ALUMNI CAFÉ: Wrongful Convictions in Canada


A Conversation with James Lockyer and Ron Dalton

The Woodsworth College Alumni Association invites you to the first lecture of the Alumni Cafe series, "Wrongful Convictions in Canada," a conversation with James Lockyer and Ron Dalton. 

The conversation will take place in a virtual format over the Zoom platform. Registration is required.

Ron Dalton was convicted on December 15, 1989, for the murder of his wife, Brenda Dalton, who died on August 16, 1988, in Gander, Newfoundland. He was found guilty of second-degree murder and sentenced to life imprisonment with no possibility of parole for a minimum of ten years. Ron waited eight years in prison to have his appeal heard and it took twelve years for the truth to come out, that no crime was committed and Ron was an innocent man. Ron tells his story on Falsely Accused: Ronald Dalton's Struggle and how his wrongful conviction changed his and his family’s life forever.

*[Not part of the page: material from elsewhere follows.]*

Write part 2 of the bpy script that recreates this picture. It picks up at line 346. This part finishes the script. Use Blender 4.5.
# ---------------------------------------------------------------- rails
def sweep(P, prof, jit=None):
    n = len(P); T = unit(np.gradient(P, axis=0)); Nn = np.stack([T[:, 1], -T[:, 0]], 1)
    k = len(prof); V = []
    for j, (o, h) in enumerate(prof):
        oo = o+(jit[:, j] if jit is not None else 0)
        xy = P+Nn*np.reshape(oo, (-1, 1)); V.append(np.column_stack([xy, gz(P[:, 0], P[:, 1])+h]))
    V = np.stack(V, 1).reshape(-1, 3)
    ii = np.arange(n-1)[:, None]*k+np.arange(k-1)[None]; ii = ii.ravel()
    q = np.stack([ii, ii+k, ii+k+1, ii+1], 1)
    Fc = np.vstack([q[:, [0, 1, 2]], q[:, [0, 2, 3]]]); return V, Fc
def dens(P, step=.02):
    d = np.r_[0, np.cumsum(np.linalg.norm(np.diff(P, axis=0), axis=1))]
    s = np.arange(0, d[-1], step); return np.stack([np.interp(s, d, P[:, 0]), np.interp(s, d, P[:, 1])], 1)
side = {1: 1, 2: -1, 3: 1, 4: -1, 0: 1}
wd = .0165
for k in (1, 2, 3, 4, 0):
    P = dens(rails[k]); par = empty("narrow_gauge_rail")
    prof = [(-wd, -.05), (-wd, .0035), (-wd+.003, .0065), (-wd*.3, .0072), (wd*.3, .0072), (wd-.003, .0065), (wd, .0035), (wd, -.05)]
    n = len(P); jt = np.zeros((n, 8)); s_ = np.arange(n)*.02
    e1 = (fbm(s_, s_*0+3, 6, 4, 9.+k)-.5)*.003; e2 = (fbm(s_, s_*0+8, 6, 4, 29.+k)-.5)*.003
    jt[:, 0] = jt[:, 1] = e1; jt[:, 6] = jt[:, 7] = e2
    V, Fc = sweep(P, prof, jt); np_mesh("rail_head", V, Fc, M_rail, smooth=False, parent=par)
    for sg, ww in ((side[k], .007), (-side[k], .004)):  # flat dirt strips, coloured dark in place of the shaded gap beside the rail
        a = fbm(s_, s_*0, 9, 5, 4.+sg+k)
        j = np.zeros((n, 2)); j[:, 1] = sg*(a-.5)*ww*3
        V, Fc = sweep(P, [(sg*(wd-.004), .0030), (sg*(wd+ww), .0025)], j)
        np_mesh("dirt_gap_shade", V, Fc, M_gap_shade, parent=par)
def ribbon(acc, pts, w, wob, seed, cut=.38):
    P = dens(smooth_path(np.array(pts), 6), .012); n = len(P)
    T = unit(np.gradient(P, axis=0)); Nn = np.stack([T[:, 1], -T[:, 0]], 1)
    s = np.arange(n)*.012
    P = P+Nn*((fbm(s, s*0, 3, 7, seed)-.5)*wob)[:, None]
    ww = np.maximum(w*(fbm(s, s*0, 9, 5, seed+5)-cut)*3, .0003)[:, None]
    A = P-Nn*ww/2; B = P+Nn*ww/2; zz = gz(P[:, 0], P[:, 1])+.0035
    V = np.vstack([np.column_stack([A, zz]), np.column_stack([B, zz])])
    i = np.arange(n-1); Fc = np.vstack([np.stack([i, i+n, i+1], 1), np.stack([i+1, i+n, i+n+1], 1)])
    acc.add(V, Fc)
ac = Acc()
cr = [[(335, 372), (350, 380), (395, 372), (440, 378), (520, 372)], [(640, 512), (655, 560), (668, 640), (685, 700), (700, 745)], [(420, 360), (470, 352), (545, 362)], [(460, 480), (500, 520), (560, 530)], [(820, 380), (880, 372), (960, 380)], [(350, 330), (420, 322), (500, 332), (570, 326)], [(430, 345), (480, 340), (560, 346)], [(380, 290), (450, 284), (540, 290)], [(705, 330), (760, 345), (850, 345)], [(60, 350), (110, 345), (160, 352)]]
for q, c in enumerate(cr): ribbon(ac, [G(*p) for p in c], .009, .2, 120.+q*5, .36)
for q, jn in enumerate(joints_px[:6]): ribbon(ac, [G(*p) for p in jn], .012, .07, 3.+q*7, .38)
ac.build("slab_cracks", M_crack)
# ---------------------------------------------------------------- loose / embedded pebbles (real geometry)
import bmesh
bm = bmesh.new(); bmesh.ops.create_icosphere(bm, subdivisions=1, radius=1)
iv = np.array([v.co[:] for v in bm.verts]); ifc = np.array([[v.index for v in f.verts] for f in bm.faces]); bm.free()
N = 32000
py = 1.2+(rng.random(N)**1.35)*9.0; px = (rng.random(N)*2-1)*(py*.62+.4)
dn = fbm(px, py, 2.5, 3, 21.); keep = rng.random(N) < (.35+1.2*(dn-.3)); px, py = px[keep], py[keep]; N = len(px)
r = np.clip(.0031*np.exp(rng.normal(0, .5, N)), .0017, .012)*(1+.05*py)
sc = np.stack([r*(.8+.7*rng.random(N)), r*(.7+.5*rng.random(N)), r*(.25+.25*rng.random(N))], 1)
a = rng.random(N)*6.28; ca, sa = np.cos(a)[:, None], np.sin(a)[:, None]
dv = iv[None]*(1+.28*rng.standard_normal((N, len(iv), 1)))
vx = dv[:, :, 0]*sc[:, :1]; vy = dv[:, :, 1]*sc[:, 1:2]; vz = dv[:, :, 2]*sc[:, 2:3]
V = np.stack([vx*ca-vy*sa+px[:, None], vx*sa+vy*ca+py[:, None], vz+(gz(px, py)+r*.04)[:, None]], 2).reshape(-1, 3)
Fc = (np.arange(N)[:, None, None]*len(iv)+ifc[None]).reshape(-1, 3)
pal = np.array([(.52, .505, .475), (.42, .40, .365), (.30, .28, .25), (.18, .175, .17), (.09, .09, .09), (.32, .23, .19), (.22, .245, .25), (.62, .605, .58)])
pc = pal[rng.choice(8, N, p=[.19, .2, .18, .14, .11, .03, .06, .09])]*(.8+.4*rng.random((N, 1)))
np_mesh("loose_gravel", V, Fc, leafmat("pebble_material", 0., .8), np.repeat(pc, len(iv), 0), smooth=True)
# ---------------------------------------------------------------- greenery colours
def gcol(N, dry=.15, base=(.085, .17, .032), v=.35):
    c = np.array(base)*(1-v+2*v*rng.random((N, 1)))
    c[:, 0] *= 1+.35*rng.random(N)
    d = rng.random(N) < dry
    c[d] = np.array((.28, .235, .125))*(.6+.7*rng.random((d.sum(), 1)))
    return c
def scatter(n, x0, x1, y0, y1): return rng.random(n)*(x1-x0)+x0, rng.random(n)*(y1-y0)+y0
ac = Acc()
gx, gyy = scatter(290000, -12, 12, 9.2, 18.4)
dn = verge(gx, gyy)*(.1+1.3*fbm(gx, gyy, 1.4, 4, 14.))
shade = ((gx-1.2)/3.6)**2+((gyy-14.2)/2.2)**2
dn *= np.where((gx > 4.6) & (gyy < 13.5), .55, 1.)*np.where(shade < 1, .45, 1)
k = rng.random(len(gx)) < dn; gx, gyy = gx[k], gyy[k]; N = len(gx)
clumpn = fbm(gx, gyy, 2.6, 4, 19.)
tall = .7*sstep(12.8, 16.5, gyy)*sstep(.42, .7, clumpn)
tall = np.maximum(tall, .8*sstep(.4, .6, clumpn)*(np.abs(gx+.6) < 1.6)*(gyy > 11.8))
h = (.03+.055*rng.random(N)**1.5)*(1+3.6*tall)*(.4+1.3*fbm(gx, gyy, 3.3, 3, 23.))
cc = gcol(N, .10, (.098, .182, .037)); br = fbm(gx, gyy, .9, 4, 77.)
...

James Lockyer obtained his LLB at the University of Nottingham in 1971 and is a member of the Bar in England.  From 1972 until 1977, he was an Assistant Professor at the Law Faculties of McGill University and the University of Windsor.  In 1977 he was called to the Ontario Bar and began to practice criminal law.  He has been a criminal lawyer for 40 years. He is the Founding Partner of Lockyer Campbell Posner and a founding director of Innocence Canada (formerly the Association in Defence of the Wrongly Convicted or AIDWYC), a Canada-wide organization that advocates for the wrongly convicted.  In that capacity, he has been involved in several high-profile wrongful conviction cases including those of Guy Paul Morin, David Milgaard, Gregory Parsons, Thomas Sophonow, Clayton Johnson, James Driskell, Steven Truscott, William Mullins-Johnson, Erin Walsh, Robert Baltovich, Anthony Hanemaayer, Kyle Unger, Sherry Sherrett-Robinson, Romeo Phillion, Jack White, Dinesh Kumar, Richard Brant, Tammy Marquardt, Leighton Hay, John Salmon, Maria Shepherd, Gordon Folland and Peter Frumusa. Since 1992, Mr Lockyer’s practice has been primarily in the field of wrongful convictions.